Scene script records:
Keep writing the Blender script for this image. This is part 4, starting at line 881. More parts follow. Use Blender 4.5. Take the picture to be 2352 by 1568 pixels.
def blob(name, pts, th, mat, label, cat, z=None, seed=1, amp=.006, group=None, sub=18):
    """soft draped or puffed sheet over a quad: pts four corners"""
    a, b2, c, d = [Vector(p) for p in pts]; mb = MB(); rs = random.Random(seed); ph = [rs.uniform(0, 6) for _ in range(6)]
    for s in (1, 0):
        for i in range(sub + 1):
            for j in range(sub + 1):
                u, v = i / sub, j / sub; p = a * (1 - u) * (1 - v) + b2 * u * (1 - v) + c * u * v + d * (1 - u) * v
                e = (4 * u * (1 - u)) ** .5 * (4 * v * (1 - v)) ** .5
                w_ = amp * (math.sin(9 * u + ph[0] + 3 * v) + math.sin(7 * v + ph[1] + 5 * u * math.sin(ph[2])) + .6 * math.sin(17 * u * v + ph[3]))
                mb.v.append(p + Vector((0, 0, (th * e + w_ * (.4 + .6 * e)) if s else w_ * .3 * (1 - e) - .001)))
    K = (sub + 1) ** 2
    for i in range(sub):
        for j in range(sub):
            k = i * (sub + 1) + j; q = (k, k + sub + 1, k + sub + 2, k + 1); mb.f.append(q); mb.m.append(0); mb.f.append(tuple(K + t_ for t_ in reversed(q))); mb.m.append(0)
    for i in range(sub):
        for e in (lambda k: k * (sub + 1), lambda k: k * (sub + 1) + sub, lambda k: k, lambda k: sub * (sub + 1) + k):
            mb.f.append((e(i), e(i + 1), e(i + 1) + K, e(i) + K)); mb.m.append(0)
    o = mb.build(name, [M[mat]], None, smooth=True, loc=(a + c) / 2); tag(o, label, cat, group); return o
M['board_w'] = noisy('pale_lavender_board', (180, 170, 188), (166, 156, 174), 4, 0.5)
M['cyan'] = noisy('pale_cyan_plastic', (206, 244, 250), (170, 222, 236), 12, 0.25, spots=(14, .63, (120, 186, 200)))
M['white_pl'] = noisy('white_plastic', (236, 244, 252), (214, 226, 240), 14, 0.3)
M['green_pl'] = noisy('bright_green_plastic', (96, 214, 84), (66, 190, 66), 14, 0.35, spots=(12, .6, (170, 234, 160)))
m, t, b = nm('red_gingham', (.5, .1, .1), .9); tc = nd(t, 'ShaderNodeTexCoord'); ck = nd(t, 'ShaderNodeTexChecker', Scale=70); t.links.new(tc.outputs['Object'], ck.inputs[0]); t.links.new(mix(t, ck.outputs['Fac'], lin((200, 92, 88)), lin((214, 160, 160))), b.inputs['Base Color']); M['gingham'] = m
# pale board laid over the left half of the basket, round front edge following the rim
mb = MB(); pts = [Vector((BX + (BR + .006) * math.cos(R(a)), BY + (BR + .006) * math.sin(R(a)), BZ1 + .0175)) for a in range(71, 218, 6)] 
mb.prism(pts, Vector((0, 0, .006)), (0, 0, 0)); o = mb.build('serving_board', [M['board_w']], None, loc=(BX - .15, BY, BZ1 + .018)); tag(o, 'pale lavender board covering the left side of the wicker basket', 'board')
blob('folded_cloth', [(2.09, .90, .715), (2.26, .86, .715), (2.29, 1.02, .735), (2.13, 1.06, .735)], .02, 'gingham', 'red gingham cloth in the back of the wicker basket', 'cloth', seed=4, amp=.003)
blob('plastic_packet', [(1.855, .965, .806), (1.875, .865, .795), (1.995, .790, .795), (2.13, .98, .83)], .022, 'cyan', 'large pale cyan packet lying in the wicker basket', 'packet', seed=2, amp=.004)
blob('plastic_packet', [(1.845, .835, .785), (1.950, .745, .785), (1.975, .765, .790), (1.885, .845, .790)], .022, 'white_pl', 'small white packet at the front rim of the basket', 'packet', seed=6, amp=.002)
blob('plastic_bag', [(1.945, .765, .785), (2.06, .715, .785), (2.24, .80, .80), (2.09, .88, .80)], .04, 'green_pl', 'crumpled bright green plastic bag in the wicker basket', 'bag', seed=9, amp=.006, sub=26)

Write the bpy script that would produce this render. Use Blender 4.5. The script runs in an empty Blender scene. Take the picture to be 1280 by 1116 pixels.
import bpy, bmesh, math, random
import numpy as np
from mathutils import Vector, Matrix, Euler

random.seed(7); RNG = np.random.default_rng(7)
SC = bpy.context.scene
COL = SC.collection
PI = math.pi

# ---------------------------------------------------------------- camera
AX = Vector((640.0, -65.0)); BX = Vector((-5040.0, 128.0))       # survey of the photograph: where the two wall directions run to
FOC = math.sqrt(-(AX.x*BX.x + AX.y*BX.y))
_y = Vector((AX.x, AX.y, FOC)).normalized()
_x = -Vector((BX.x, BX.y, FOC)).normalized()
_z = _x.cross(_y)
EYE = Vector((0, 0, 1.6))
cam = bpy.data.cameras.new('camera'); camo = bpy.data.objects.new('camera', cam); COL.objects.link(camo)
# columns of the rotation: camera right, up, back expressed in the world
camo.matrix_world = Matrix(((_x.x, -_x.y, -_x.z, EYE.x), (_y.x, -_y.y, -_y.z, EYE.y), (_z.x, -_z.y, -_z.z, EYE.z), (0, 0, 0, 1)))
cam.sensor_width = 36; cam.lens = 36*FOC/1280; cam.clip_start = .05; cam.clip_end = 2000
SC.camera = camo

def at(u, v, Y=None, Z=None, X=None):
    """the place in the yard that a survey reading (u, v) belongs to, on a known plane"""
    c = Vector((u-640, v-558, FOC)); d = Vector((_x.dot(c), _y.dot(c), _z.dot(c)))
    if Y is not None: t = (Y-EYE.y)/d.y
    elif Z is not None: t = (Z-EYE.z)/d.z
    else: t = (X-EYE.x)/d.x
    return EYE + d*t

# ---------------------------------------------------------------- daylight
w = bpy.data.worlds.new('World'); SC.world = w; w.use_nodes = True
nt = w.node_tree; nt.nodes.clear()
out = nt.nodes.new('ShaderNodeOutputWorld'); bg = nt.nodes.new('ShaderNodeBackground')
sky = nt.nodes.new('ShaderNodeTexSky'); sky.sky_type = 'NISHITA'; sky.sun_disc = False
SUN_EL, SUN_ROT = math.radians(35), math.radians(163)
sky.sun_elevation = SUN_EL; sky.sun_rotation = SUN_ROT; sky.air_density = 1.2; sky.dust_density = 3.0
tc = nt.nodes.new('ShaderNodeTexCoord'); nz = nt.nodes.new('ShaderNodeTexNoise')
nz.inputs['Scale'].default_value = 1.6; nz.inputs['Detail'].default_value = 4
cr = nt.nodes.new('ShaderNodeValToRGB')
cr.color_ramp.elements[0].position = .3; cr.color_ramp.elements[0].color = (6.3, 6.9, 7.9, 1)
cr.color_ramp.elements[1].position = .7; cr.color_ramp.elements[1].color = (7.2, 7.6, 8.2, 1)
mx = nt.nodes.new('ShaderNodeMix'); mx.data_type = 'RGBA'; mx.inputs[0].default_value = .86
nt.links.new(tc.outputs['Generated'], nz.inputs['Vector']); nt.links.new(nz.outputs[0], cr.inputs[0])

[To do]
Write the listing out again, exactly as shown above.

[Written response]
Keep writing the Blender script for this image. This is part 4, starting at line 881. More parts follow. Use Blender 4.5. Take the picture to be 2352 by 1568 pixels.
def blob(name, pts, th, mat, label, cat, z=None, seed=1, amp=.006, group=None, sub=18):
    """soft draped or puffed sheet over a quad: pts four corners"""
    a, b2, c, d = [Vector(p) for p in pts]; mb = MB(); rs = random.Random(seed); ph = [rs.uniform(0, 6) for _ in range(6)]
    for s in (1, 0):
        for i in range(sub + 1):
            for j in range(sub + 1):
                u, v = i / sub, j / sub; p = a * (1 - u) * (1 - v) + b2 * u * (1 - v) + c * u * v + d * (1 - u) * v
                e = (4 * u * (1 - u)) ** .5 * (4 * v * (1 - v)) ** .5
                w_ = amp * (math.sin(9 * u + ph[0] + 3 * v) + math.sin(7 * v + ph[1] + 5 * u * math.sin(ph[2])) + .6 * math.sin(17 * u * v + ph[3]))
                mb.v.append(p + Vector((0, 0, (th * e + w_ * (.4 + .6 * e)) if s else w_ * .3 * (1 - e) - .001)))
    K = (sub + 1) ** 2
    for i in range(sub):
        for j in range(sub):
            k = i * (sub + 1) + j; q = (k, k + sub + 1, k + sub + 2, k + 1); mb.f.append(q); mb.m.append(0); mb.f.append(tuple(K + t_ for t_ in reversed(q))); mb.m.append(0)
    for i in range(sub):
        for e in (lambda k: k * (sub + 1), lambda k: k * (sub + 1) + sub, lambda k: k, lambda k: sub * (sub + 1) + k):
            mb.f.append((e(i), e(i + 1), e(i + 1) + K, e(i) + K)); mb.m.append(0)
    o = mb.build(name, [M[mat]], None, smooth=True, loc=(a + c) / 2); tag(o, label, cat, group); return o
M['board_w'] = noisy('pale_lavender_board', (180, 170, 188), (166, 156, 174), 4, 0.5)
M['cyan'] = noisy('pale_cyan_plastic', (206, 244, 250), (170, 222, 236), 12, 0.25, spots=(14, .63, (120, 186, 200)))
M['white_pl'] = noisy('white_plastic', (236, 244, 252), (214, 226, 240), 14, 0.3)
M['green_pl'] = noisy('bright_green_plastic', (96, 214, 84), (66, 190, 66), 14, 0.35, spots=(12, .6, (170, 234, 160)))
m, t, b = nm('red_gingham', (.5, .1, .1), .9); tc = nd(t, 'ShaderNodeTexCoord'); ck = nd(t, 'ShaderNodeTexChecker', Scale=70); t.links.new(tc.outputs['Object'], ck.inputs[0]); t.links.new(mix(t, ck.outputs['Fac'], lin((200, 92, 88)), lin((214, 160, 160))), b.inputs['Base Color']); M['gingham'] = m
# pale board laid over the left half of the basket, round front edge following the rim
mb = MB(); pts = [Vector((BX + (BR + .006) * math.cos(R(a)), BY + (BR + .006) * math.sin(R(a)), BZ1 + .0175)) for a in range(71, 218, 6)] 
mb.prism(pts, Vector((0, 0, .006)), (0, 0, 0)); o = mb.build('serving_board', [M['board_w']], None, loc=(BX - .15, BY, BZ1 + .018)); tag(o, 'pale lavender board covering the left side of the wicker basket', 'board')
blob('folded_cloth', [(2.09, .90, .715), (2.26, .86, .715), (2.29, 1.02, .735), (2.13, 1.06, .735)], .02, 'gingham', 'red gingham cloth in the back of the wicker basket', 'cloth', seed=4, amp=.003)
blob('plastic_packet', [(1.855, .965, .806), (1.875, .865, .795), (1.995, .790, .795), (2.13, .98, .83)], .022, 'cyan', 'large pale cyan packet lying in the wicker basket', 'packet', seed=2, amp=.004)
blob('plastic_packet', [(1.845, .835, .785), (1.950, .745, .785), (1.975, .765, .790), (1.885, .845, .790)], .022, 'white_pl', 'small white packet at the front rim of the basket', 'packet', seed=6, amp=.002)
blob('plastic_bag', [(1.945, .765, .785), (2.06, .715, .785), (2.24, .80, .80), (2.09, .88, .80)], .04, 'green_pl', 'crumpled bright green plastic bag in the wicker basket', 'bag', seed=9, amp=.006, sub=26)

Write the bpy script that would produce this render. Use Blender 4.5. The script runs in an empty Blender scene. Take the picture to be 1280 by 1116 pixels.
import bpy, bmesh, math, random
import numpy as np
from mathutils import Vector, Matrix, Euler

random.seed(7); RNG = np.random.default_rng(7)
SC = bpy.context.scene
COL = SC.collection
PI = math.pi

# ---------------------------------------------------------------- camera
AX = Vector((640.0, -65.0)); BX = Vector((-5040.0, 128.0))       # survey of the photograph: where the two wall directions run to
FOC = math.sqrt(-(AX.x*BX.x + AX.y*BX.y))
_y = Vector((AX.x, AX.y, FOC)).normalized()
_x = -Vector((BX.x, BX.y, FOC)).normalized()
_z = _x.cross(_y)
EYE = Vector((0, 0, 1.6))
cam = bpy.data.cameras.new('camera'); camo = bpy.data.objects.new('camera', cam); COL.objects.link(camo)
# columns of the rotation: camera right, up, back expressed in the world
camo.matrix_world = Matrix(((_x.x, -_x.y, -_x.z, EYE.x), (_y.x, -_y.y, -_y.z, EYE.y), (_z.x, -_z.y, -_z.z, EYE.z), (0, 0, 0, 1)))
cam.sensor_width = 36; cam.lens = 36*FOC/1280; cam.clip_start = .05; cam.clip_end = 2000
SC.camera = camo

def at(u, v, Y=None, Z=None, X=None):
    """the place in the yard that a survey reading (u, v) belongs to, on a known plane"""
    c = Vector((u-640, v-558, FOC)); d = Vector((_x.dot(c), _y.dot(c), _z.dot(c)))
    if Y is not None: t = (Y-EYE.y)/d.y
    elif Z is not None: t = (Z-EYE.z)/d.z
    else: t = (X-EYE.x)/d.x
    return EYE + d*t

# ---------------------------------------------------------------- daylight
w = bpy.data.worlds.new('World'); SC.world = w; w.use_nodes = True
nt = w.node_tree; nt.nodes.clear()
out = nt.nodes.new('ShaderNodeOutputWorld'); bg = nt.nodes.new('ShaderNodeBackground')
sky = nt.nodes.new('ShaderNodeTexSky'); sky.sky_type = 'NISHITA'; sky.sun_disc = False
SUN_EL, SUN_ROT = math.radians(35), math.radians(163)
sky.sun_elevation = SUN_EL; sky.sun_rotation = SUN_ROT; sky.air_density = 1.2; sky.dust_density = 3.0
tc = nt.nodes.new('ShaderNodeTexCoord'); nz = nt.nodes.new('ShaderNodeTexNoise')
nz.inputs['Scale'].default_value = 1.6; nz.inputs['Detail'].default_value = 4
cr = nt.nodes.new('ShaderNodeValToRGB')
cr.color_ramp.elements[0].position = .3; cr.color_ramp.elements[0].color = (6.3, 6.9, 7.9, 1)
cr.color_ramp.elements[1].position = .7; cr.color_ramp.elements[1].color = (7.2, 7.6, 8.2, 1)
mx = nt.nodes.new('ShaderNodeMix'); mx.data_type = 'RGBA'; mx.inputs[0].default_value = .86
nt.links.new(tc.outputs['Generated'], nz.inputs['Vector']); nt.links.new(nz.outputs[0], cr.inputs[0])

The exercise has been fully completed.